■ Job
Starting from the top of the material, restate each line exactly until the line that contains "R_ = math.radians", which is also copied. Pictures are excluded.

───── Collected material ─────

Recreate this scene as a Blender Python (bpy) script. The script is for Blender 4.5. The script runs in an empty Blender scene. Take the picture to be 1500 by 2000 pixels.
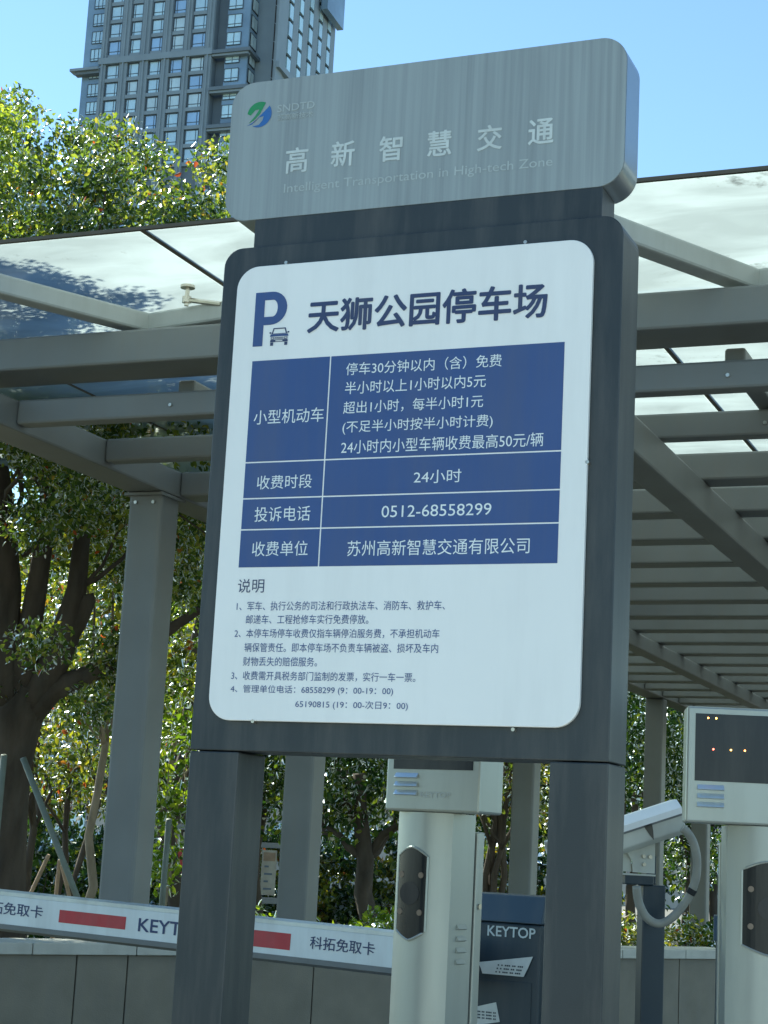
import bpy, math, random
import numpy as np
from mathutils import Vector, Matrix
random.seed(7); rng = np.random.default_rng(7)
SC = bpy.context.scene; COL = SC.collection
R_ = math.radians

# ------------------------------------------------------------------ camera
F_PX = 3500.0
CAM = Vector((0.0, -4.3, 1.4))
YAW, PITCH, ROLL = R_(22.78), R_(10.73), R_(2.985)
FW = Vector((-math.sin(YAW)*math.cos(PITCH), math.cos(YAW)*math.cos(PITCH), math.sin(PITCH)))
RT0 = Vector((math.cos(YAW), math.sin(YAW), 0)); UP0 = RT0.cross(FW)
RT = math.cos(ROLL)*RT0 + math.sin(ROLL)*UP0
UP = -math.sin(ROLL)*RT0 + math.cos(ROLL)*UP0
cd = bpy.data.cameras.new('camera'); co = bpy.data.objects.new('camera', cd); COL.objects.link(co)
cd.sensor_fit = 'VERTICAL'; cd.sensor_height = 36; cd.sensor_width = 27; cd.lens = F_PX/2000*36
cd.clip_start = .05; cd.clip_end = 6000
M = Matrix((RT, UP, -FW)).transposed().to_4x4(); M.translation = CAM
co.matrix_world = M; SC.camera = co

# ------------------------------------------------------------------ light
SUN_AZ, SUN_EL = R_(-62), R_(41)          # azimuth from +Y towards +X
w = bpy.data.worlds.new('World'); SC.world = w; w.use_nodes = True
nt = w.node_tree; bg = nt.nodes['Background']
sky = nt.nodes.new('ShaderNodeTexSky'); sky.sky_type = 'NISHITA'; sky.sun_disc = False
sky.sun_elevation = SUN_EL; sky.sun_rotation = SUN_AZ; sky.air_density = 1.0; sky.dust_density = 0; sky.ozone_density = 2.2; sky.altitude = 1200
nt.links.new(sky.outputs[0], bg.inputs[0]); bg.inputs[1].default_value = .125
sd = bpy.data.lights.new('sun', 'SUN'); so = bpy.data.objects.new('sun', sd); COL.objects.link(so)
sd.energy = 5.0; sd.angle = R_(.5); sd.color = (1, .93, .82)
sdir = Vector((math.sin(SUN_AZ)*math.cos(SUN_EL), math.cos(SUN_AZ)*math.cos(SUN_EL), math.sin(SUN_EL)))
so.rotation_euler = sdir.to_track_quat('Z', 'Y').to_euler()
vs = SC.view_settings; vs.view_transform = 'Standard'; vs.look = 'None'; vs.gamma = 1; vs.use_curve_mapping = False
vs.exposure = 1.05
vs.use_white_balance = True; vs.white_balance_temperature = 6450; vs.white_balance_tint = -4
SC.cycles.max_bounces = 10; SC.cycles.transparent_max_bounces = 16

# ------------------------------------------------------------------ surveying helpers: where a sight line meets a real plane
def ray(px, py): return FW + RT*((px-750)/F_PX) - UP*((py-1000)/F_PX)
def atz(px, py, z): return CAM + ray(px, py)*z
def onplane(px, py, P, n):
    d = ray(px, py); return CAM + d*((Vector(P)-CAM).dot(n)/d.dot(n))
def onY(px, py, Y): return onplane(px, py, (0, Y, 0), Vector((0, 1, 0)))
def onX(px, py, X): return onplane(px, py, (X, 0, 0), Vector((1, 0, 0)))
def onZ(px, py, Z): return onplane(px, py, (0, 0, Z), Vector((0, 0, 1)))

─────

■ Reply to the task
Recreate this scene as a Blender Python (bpy) script. The script is for Blender 4.5. The script runs in an empty Blender scene. Take the picture to be 1500 by 2000 pixels.
import bpy, math, random
import numpy as np
from mathutils import Vector, Matrix
random.seed(7); rng = np.random.default_rng(7)
SC = bpy.context.scene; COL = SC.collection
R_ = math.radians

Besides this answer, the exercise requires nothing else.